Retype the lines beneath this one, from the first through the line containing "nt.links.new(bg.outputs[0], wo.inputs[0])". Pictures are left out.

▸ RECORDED DATA
━━━━━━━━

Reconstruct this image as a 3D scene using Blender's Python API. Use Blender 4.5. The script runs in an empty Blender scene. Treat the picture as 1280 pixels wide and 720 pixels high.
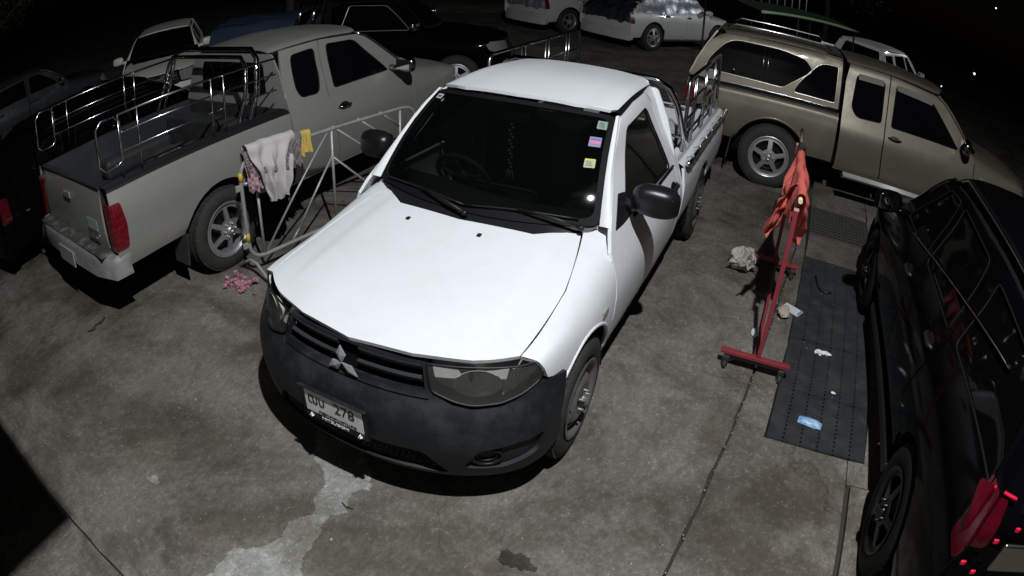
import bpy, bmesh, math, random
import numpy as np
from mathutils import Matrix, Vector, noise
from mathutils.geometry import delaunay_2d_cdt
random.seed(7)
np.random.seed(7)
PI = math.pi
S = bpy.context.scene
C = S.collection

# ------------------------------------------------------------------ camera, world, light
cd = bpy.data.cameras.new('security_camera_view')
cam = bpy.data.objects.new('camera', cd)
C.objects.link(cam)
S.camera = cam
cam.matrix_world = Matrix(((0.89862, -0.2558, 0.35644, 1.59981), (0.43671, 0.44374, -0.78254, -2.53596),
                           (0.04201, 0.85887, 0.51047, 2.52773), (0, 0, 0, 1)))
cd.type = 'PANO'                      # the wide lens of the security camera, with its real barrel distortion
cd.panorama_type = 'FISHEYE_LENS_POLYNOMIAL'
cd.sensor_width = 36
cd.sensor_fit = 'HORIZONTAL'
cd.fisheye_fov = PI
cd.fisheye_polynomial_k0 = 0
cd.fisheye_polynomial_k1 = -0.04180271834840759
cd.fisheye_polynomial_k2 = -0.0003103596629735306
cd.fisheye_polynomial_k3 = 2.4881589476065546e-05
cd.fisheye_polynomial_k4 = -1.3297019465455638e-06
cd.clip_start = 0.05
cd.clip_end = 600

W = bpy.data.worlds.new('World')
S.world = W
W.use_nodes = True
nt = W.node_tree
nt.nodes.clear()
sky = nt.nodes.new('ShaderNodeTexSky')
sky.sky_type = 'NISHITA'
sky.sun_disc = False
sky.sun_elevation = math.radians(3)
sky.sun_rotation = math.radians(200)
bg = nt.nodes.new('ShaderNodeBackground')
bg.inputs[1].default_value = 0.00035
wo = nt.nodes.new('ShaderNodeOutputWorld')
nt.links.new(sky.outputs[0], bg.inputs[0])
nt.links.new(bg.outputs[0], wo.inputs[0])

LAMP = Vector((2.1, -2.1, 5.6))
ld = bpy.data.lights.new('floodlight_lamp', 'SPOT')
ld.energy = 1480
ld.color = (0.95, 0.98, 1.0)
ld.spot_size = math.radians(165)
ld.spot_blend = 0.7
ld.shadow_soft_size = 0.05
lo = bpy.data.objects.new('floodlight_lamp', ld)
lo.location = LAMP
lo.rotation_euler = (Vector((-1.9, 2.5, -3.4))).to_track_quat('-Z', 'Y').to_euler()
C.objects.link(lo)

S.view_settings.view_transform = 'Standard'
S.view_settings.look = 'None'
S.view_settings.exposure = 0
S.view_settings.gamma = 1
S.cycles.max_bounces = 6
S.cycles.use_denoising = True

# ------------------------------------------------------------------ materials
MATS = {}
def mat(name, col, rough=0.5, metal=0.0, coat=0.0, spec=0.5, var=0.0, vscale=4.0, bump=0.0, bscale=60.0, dirt=None, dscale=3.0, damt=0.4, emit=None, estr=0.0, alpha=1.0, stretch=None):
    if name in MATS: return MATS[name]
    m = bpy.data.materials.new(name)
    m.use_nodes = True
    n = m.node_tree; L = n.links.new
    p = n.nodes['Principled BSDF']
    p.inputs['Base Color'].default_value = (*col, 1)
    p.inputs['Roughness'].default_value = rough
    p.inputs['Metallic'].default_value = metal
    p.inputs['Coat Weight'].default_value = coat
    p.inputs['Coat Roughness'].default_value = 0.06
    p.inputs['Specular IOR Level'].default_value = spec
    if emit:
        p.inputs['Emission Color'].default_value = (*emit, 1)
        p.inputs['Emission Strength'].default_value = estr
    tc = n.nodes.new('ShaderNodeTexCoord')
    src = tc.outputs['Object']
    if stretch:
        mp = n.nodes.new('ShaderNodeMapping'); mp.inputs['Scale'].default_value = stretch
        L(src, mp.inputs[0]); src = mp.outputs[0]
    if var > 0 or dirt:
        nz = n.nodes.new('ShaderNodeTexNoise'); nz.inputs['Scale'].default_value = vscale; nz.inputs['Detail'].default_value = 6
        L(src, nz.inputs['Vector'])
        mx = n.nodes.new('ShaderNodeMix'); mx.data_type = 'RGBA'
        mx.inputs['A'].default_value = (*[c * (1 - var) for c in col], 1)
        mx.inputs['B'].default_value = (*[min(1, c * (1 + var)) for c in col], 1)
        L(nz.outputs['Fac'], mx.inputs['Factor'])
        last = mx.outputs['Result']
        if dirt:
            n2 = n.nodes.new('ShaderNodeTexNoise'); n2.inputs['Scale'].default_value = dscale; n2.inputs['Detail'].default_value = 9; n2.inputs['Roughness'].default_value = 0.7
            L(src, n2.inputs['Vector'])
            r = n.nodes.new('ShaderNodeMapRange'); r.inputs['From Min'].default_value = 0.48; r.inputs['From Max'].default_value = 0.72
            r.inputs['To Max'].default_value = damt
            L(n2.outputs['Fac'], r.inputs['Value'])
            m2 = n.nodes.new('ShaderNodeMix'); m2.data_type = 'RGBA'
            m2.inputs['B'].default_value = (*dirt, 1)
            L(last, m2.inputs['A']); L(r.outputs['Result'], m2.inputs['Factor'])
            last = m2.outputs['Result']
            rr = n.nodes.new('ShaderNodeMapRange'); rr.inputs['From Max'].default_value = max(damt, .01)
            rr.inputs['To Min'].default_value = rough; rr.inputs['To Max'].default_value = min(1, rough + .25)
            L(r.outputs['Result'], rr.inputs['Value']); L(rr.outputs['Result'], p.inputs['Roughness'])
        L(last, p.inputs['Base Color'])
    if bump > 0:
        nb = n.nodes.new('ShaderNodeTexNoise'); nb.inputs['Scale'].default_value = bscale; nb.inputs['Detail'].default_value = 5
        L(src, nb.inputs['Vector'])
        b = n.nodes.new('ShaderNodeBump'); b.inputs['Strength'].default_value = bump; b.inputs['Distance'].default_value = 0.01
        L(nb.outputs['Fac'], b.inputs['Height']); L(b.outputs['Normal'], p.inputs['Normal'])
    MATS[name] = m
    return m

def glass(name, tint=(0.02, 0.025, 0.025), clear=0.3, rough=0.03, haze=0.25):
    if name in MATS: return MATS[name]
    m = bpy.data.materials.new(name); m.use_nodes = True
    n = m.node_tree; n.nodes.clear(); L = n.links.new
    o = n.nodes.new('ShaderNodeOutputMaterial')
    t = n.nodes.new('ShaderNodeBsdfTransparent'); t.inputs[0].default_value = (clear, clear * 1.03, clear, 1)
    d = n.nodes.new('ShaderNodeBsdfDiffuse'); d.inputs[0].default_value = (*tint, 1)
    a = n.nodes.new('ShaderNodeMixShader'); a.inputs[0].default_value = haze
    g = n.nodes.new('ShaderNodeBsdfGlossy'); g.inputs['Roughness'].default_value = rough
    f = n.nodes.new('ShaderNodeFresnel'); f.inputs[0].default_value = 1.45
    b = n.nodes.new('ShaderNodeMixShader')
    L(t.outputs[0], a.inputs[1]); L(d.outputs[0], a.inputs[2]); L(a.outputs[0], b.inputs[1]); L(g.outputs[0], b.inputs[2])
    L(f.outputs[0], b.inputs[0]); L(b.outputs[0], o.inputs[0])
    MATS[name] = m
    return m

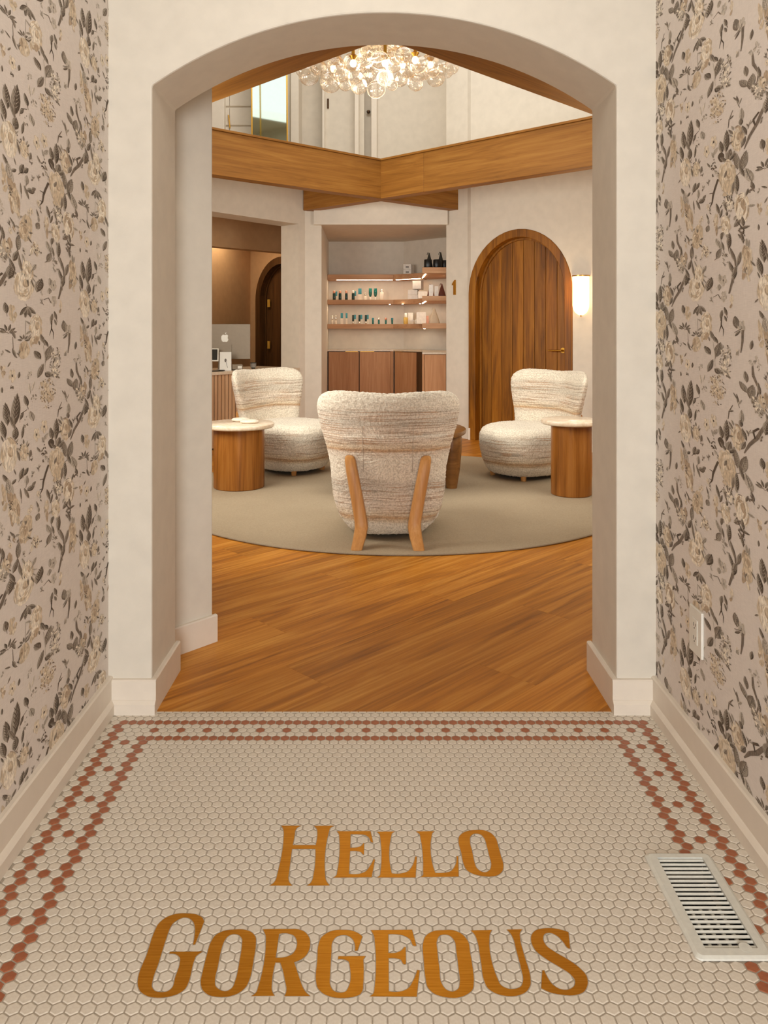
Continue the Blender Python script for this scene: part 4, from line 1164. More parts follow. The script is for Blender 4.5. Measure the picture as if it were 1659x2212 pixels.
# computer seen from behind
mo = 0.30
p0 = ondesk(486, mo)
mang = WLt.ang - 0.80
pc = thing('desktop_computer', 'thin silver desktop computer with apple emblem, seen from the back', 'computer', p0, mang)
zt = EYE + (CY - 700) / F * p0.y - DZ; zb_ = EYE + (CY - 776) / F * p0.y - DZ
bp_ = MB().box(-0.265, 0.265, -0.010, 0.006, zb_, zt).obj('back_panel', M['silver'], pc, bevel=0.003)
MB().box(-0.26, 0.26, 0.0062, 0.010, zb_ + 0.06, zt - 0.006).obj('screen', M['black'], pc)
MB().prism([(-0.075, 0), (0.075, 0), (0.075, 0.008), (-0.075, 0.008)], lambda p, q, h: (p, h, q), -0.10, 0.06).obj('foot', M['silver'], pc)
MB().box(-0.07, 0.07, -0.020, -0.0105, 0.008, zt * 0.55).obj('stand', M['silver'], pc)
ap = [(0, 0.030), (0.012, 0.037), (0.026, 0.035), (0.035, 0.024), (0.030, 0.012), (0.030, -0.004), (0.037, -0.014), (0.028, -0.034), (0.015, -0.043), (0.0, -0.039), (-0.015, -0.043), (-0.030, -0.032), (-0.038, -0.008), (-0.037, 0.018), (-0.025, 0.034), (-0.012, 0.036)]
leafp = [(0.001, 0.041), (0.004, 0.053), (0.016, 0.062), (0.014, 0.050)]
zmid = zt * 0.60 + zb_ * 0.40
em = MB().prism(ap, lambda p, q, h: (p, h, q + zmid), -0.0112, -0.0102).prism(leafp, lambda p, q, h: (p, h, q + zmid), -0.0112, -0.0102)
em.obj('emblem', M['emblem'], bp_)['label'] = 'pale apple shaped emblem'
p1 = ondesk(487, 0.12)
cd = thing('card_stand', 'upright white card with a small dark drawing on the desk', 'card', p1, WLt.ang - 0.75)
hh_ = (797 - 757) / F * p1.y
MB().prism([(-0.06, 0), (0.06, 0), (0.058, hh_), (-0.058, hh_)], lambda p, q, h: (p, h + q * 0.18, q), 0, 0.004).obj('card', M['whiteplastic'], cd)
dw_ = MB().lathe([(0.0005, -0.0006), (0.012, -0.0006), (0.012, 0.0002), (0.0005, 0.0002)], 16); dw_.v = [(v[0] * 0.9 + 0.0, v[2] - 0.0012 + (v[1] * 1.5 + 0.105) * 0.18, v[1] * 1.5 + 0.105) for v in dw_.v]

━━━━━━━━

▸ FULL SOLUTION
Reconstruct this image as a 3D scene using Blender's Python API. Use Blender 4.5. The script runs in an empty Blender scene. Treat the picture as 1280 pixels wide and 720 pixels high.
import bpy, bmesh, math, random
import numpy as np
from mathutils import Matrix, Vector, noise
from mathutils.geometry import delaunay_2d_cdt
random.seed(7)
np.random.seed(7)
PI = math.pi
S = bpy.context.scene
C = S.collection

# ------------------------------------------------------------------ camera, world, light
cd = bpy.data.cameras.new('security_camera_view')
cam = bpy.data.objects.new('camera', cd)
C.objects.link(cam)
S.camera = cam
cam.matrix_world = Matrix(((0.89862, -0.2558, 0.35644, 1.59981), (0.43671, 0.44374, -0.78254, -2.53596),
                           (0.04201, 0.85887, 0.51047, 2.52773), (0, 0, 0, 1)))
cd.type = 'PANO'                      # the wide lens of the security camera, with its real barrel distortion
cd.panorama_type = 'FISHEYE_LENS_POLYNOMIAL'
cd.sensor_width = 36
cd.sensor_fit = 'HORIZONTAL'
cd.fisheye_fov = PI
cd.fisheye_polynomial_k0 = 0
cd.fisheye_polynomial_k1 = -0.04180271834840759
cd.fisheye_polynomial_k2 = -0.0003103596629735306
cd.fisheye_polynomial_k3 = 2.4881589476065546e-05
cd.fisheye_polynomial_k4 = -1.3297019465455638e-06
cd.clip_start = 0.05
cd.clip_end = 600

W = bpy.data.worlds.new('World')
S.world = W
W.use_nodes = True
nt = W.node_tree
nt.nodes.clear()
sky = nt.nodes.new('ShaderNodeTexSky')
sky.sky_type = 'NISHITA'
sky.sun_disc = False
sky.sun_elevation = math.radians(3)
sky.sun_rotation = math.radians(200)
bg = nt.nodes.new('ShaderNodeBackground')
bg.inputs[1].default_value = 0.00035
wo = nt.nodes.new('ShaderNodeOutputWorld')
nt.links.new(sky.outputs[0], bg.inputs[0])
nt.links.new(bg.outputs[0], wo.inputs[0])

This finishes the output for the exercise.